I still remember the night you proposed. I'm not sure how you pulled it off without me knowing. I think the dinner from Rock Bottom made it easier for you to hide your nerves. Maybe if I had tried my own chicken fried steak instead of trading you for your bacon cheeseburger, I would have gotten sick instead then you couldn't have blamed your stomach problems on the food instead of nerves! I also remember how I kept asking why you wouldn't take your coat off even though it was extremely hot in the ValAir ballroom while we were waiting for the concert to start. I really was clueless! You should be proud that I can actually remember details from something:)
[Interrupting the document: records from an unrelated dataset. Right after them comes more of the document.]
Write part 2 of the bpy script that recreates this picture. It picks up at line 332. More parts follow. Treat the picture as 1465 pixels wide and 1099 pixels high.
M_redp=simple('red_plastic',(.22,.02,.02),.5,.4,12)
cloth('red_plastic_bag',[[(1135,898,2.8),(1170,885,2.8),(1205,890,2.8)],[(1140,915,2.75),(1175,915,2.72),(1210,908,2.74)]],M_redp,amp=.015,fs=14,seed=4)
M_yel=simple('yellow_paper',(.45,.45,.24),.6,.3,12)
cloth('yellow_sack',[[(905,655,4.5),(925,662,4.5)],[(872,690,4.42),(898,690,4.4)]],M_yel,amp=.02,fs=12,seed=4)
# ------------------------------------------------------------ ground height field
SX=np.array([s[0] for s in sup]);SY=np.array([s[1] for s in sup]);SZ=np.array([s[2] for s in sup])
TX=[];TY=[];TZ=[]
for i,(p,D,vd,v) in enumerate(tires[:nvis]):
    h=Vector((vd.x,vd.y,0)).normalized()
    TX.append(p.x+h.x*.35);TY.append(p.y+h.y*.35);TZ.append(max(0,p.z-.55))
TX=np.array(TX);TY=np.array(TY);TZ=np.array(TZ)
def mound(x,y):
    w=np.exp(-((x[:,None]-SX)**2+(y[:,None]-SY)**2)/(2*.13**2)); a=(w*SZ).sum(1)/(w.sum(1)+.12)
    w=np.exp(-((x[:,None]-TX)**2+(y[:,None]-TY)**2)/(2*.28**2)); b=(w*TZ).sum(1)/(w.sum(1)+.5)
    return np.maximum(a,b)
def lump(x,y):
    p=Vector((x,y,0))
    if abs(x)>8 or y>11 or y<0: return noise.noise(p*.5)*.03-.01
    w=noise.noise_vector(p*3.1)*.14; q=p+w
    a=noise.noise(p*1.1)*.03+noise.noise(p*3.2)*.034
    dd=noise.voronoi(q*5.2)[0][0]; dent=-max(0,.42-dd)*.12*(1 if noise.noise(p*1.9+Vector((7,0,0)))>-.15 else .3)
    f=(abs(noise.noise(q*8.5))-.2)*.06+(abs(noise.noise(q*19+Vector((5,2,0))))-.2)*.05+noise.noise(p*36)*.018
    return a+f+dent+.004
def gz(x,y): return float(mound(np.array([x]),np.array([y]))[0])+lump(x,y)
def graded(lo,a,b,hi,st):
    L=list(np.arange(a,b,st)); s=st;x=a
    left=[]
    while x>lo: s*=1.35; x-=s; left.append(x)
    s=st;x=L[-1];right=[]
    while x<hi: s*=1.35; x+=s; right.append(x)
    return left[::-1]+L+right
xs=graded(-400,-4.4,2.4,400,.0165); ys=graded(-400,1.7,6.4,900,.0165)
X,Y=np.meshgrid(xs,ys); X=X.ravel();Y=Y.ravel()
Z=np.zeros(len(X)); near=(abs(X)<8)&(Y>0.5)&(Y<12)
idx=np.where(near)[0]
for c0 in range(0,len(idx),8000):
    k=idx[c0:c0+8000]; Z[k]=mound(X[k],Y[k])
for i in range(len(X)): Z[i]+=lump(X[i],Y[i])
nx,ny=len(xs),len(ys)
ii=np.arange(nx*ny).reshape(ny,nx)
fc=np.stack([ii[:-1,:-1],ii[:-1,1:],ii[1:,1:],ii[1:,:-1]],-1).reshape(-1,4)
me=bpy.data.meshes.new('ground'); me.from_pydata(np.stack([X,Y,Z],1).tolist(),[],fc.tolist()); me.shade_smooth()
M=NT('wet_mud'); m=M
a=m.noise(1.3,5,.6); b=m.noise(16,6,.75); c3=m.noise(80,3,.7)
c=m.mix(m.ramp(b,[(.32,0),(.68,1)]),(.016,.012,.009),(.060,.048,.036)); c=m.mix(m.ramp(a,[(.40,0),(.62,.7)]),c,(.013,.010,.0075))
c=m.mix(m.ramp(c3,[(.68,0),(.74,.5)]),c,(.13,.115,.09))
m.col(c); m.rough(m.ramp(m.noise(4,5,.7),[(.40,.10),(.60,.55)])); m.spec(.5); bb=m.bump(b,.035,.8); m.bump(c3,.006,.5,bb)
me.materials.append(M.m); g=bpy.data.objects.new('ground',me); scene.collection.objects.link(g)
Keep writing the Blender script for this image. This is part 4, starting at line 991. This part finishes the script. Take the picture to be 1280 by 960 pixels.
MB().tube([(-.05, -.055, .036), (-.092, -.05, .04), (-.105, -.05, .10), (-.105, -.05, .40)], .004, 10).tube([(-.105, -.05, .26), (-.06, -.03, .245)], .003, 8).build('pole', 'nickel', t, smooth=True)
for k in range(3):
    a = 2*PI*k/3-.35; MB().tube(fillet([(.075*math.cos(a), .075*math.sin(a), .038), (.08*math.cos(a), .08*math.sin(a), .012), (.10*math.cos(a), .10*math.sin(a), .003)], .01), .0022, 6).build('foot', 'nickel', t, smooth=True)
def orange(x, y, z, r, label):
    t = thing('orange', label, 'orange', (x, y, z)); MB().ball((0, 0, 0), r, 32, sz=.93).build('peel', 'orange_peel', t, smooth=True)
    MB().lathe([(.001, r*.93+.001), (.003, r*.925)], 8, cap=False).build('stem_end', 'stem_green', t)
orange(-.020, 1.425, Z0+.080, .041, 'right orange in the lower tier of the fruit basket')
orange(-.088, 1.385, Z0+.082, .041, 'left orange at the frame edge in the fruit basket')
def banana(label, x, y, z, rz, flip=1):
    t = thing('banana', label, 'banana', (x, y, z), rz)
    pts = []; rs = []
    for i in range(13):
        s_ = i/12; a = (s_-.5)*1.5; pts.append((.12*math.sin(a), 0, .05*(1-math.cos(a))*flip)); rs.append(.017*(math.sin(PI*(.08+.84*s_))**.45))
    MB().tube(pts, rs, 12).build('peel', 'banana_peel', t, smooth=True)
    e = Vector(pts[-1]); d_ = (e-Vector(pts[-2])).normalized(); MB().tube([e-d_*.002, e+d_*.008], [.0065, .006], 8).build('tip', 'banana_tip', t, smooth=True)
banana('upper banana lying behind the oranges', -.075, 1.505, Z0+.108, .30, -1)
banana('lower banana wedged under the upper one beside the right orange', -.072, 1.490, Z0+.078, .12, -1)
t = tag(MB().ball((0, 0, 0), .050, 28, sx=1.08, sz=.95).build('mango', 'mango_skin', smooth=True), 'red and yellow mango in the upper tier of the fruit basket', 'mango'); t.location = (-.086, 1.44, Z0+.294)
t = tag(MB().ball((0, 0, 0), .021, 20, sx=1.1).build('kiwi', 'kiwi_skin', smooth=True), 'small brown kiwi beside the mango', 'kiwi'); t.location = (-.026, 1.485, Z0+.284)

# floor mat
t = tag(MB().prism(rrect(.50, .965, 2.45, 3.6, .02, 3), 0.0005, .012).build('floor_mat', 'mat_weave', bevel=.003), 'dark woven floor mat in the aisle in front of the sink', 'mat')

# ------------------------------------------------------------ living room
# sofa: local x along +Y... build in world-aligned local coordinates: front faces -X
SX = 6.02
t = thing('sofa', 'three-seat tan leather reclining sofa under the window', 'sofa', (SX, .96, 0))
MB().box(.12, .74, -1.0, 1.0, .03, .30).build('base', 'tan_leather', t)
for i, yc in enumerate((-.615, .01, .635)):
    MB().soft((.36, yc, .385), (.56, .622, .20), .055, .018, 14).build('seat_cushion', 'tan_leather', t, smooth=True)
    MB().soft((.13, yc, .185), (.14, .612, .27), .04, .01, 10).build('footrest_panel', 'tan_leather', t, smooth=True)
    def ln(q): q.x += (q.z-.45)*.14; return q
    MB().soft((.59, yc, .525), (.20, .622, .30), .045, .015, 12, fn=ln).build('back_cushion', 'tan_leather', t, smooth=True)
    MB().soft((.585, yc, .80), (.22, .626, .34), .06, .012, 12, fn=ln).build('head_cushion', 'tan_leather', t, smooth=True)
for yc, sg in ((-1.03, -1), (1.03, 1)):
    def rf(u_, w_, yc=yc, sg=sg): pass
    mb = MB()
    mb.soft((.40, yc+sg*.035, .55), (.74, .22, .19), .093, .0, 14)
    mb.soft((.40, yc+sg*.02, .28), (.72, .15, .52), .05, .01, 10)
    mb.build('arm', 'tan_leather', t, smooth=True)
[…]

I would love to say that our wedding day was one of the best days of my life and although for the fact that we were officially married it was, but at the same time we both know it wasn't. I probably should have given in and just gone to Vegas like we talked about but at least overall it was a wonderful day (minus my mother) and I have gorgeous pictures to show from it! Oh and also I still have you<3

I can't say I remember a lot of life before kids. We didn't do much except work, be bored, and sleep, so now we just have some entertainment to replace those boring hours-and then some. You giving me the two wonderful children we have is the greatest gift ever. The fact that you want to bless me with more children is just as amazing. It is crazy to look at them everyday and think that they are a part of each of us. I still think that Jaxton has your attitude though! Bentley is just sweet like his mama.

I know we have had a lot of rough times, especially over the past couple of years, but I am thankful that we continue to work through everything. I wish I was able to talk more because I know communication has to be open for relationships to work but I promise I am trying. I really think that moving will help us both depend on ourselves and eachother more and it will bring us closer together. It will definitely make us appreciate the little things a lot more.

I could go on forever posting about why I love you and the things we have been through but I'm already up way past my bedtime just to make sure this was posted on day 30. I doubt that you ever even come across this, but if you do just know that I truly do love you and appreciate everything you do for me and the boys. I know I don't say either enough.